これを使うと、USB 3.0ヘッダを上向きに変換できます。これにより、VAIO RCのケースでは利用が困難であった横向きのUSB 3.0ヘッダを利用できます。
今回のマザーボード(ASUS PRIME Z790M-PLUS D4-CSM)の場合は、USB系ヘッダー端子はすべて、上向きの端子であるため、変換コネクターなどは必要ありません。
なお、変換コネクターが必要な例は、Z390MのPCの組み立てのときの投稿を参考にしてください。
3.5インチベイの交換
Type-C端子付きメモリカードリーダーを3.5インチベイに取り付けるのは、容易です。まずは、VAIO RCケースの横の蓋を外し、3.5インチベイに収まっているPCカードスロットの2本の固定ネジを外します。2本のネジを外せば、PCカードスロットは前に引き出せます。空いたところに、メモリカードリーダーを前面から入れます。その後、2本の固定ネジで固定します。
ケーブルを接続
次に、Type-C (USB 3.1 Gen 2)ケーブルおよびUSB 3.0 (USB 3.1 Gen 1)ケーブルを接続します。

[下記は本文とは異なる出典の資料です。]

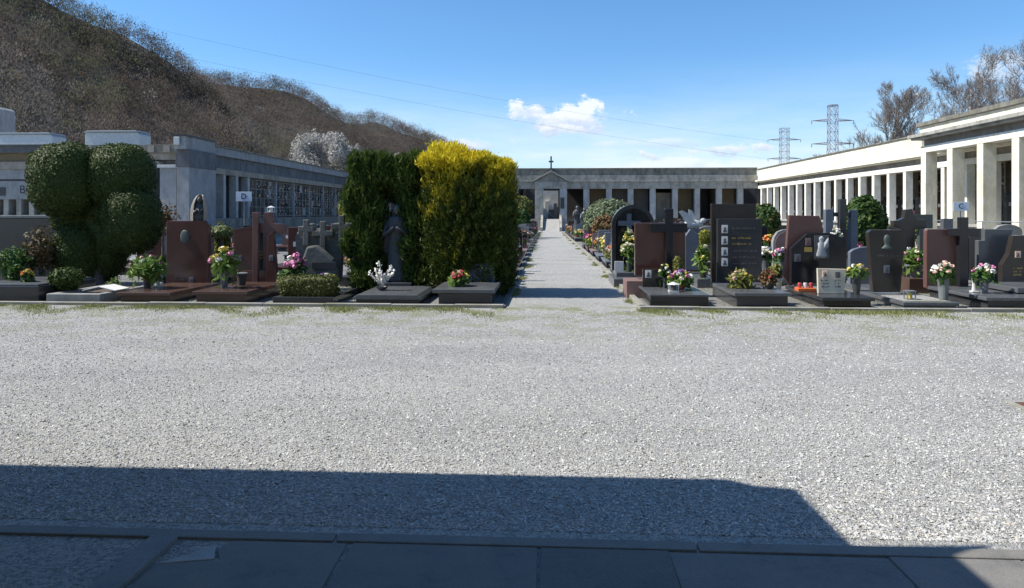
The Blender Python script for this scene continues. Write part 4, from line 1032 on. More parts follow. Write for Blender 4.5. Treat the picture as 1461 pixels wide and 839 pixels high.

2本のケーブルをつなぐと以下の写真のようになります。
Type-C端子付きメモリカードリーダーを設置後の外観
Type-C端子付きメモリカードリーダーを設置後のPC前面の外観は右の写真のようになります。PCケースの前面パネルは黒で、Type-C端子付きメモリカードリーダーも黒色のため違和感はありません。
3.5インチベイの部分の拡大写真は以下のようになります。
元からあったUSB 2.0接続のメモリカードリーダー(3.5インチベイ上段)と今回設置したUSB 3.0接続のメモリカードリーダー(3.5インチベイ下段)の二つになりました。
実際、エクスプローラーで確認すると、リムーバブルドライブが8台になりました。
なお、この写真では、すべてのドライブを確認できるようにするために隠し属性のドライブも表示する設定にした状態にしています。隠しドライブのためドライブアイコンが薄い表示になっています。
通常の設定(Windowsのデフォルト設定)では、メモリカードが挿入されていない場合は、ドライブは表示されません。メモリカードを挿入したときのみドライブが表示されます。
また、ドライブ名やドライブレターは、デフォルトのままではなく、明示的に設定しました。
そのため、ドライブレターは連続ではありません。新メモリカードリーダーはEドライブからHドライブに設定し、旧メモリカードリーダーはOドライブからRドライブに設定しました。
同様にドライブ名もわかりやすいように 新メモリカードリーダーは、EZ-
から始まる名前にし、旧メモリカードリーダーはHS-
から始まる名前にしました。
VAIO RCのケースの前面パネルには、USB 2.0 Type-A端子(480Mbps)しかありませんでした。
今回、VAIO RCのケースの前面パネルにType-C端子を増設するために、Type-C端子付きメモリカードリーダーを3.5インチベイに設置しました。
これにより、Type-C端子(USB 3.2 Gen 2 / 10Gbps) および、USB 3.0 Type-A端子(USB 3.2 Gen 1 / 5Gbps)が前面パネルから使えるようになりました。
Type-C端子においては、前面パネルの端子や接続ケーブルはUSB 3.2 Gen 2 / 10Gbpsに対応したものです。しかし、マザーボード側の制限で、Type-C端子の実際の速度は、USB 3.2 Gen 1 / 5Gbpsとなってしまっています。これは、今後、高速化を図りたいと思います。
最終的に、USB 3.0の規格がなかったころのVAIO RCのケースでも、最新のUSB 3.2規格の端子を前面パネルから使えるようになりました。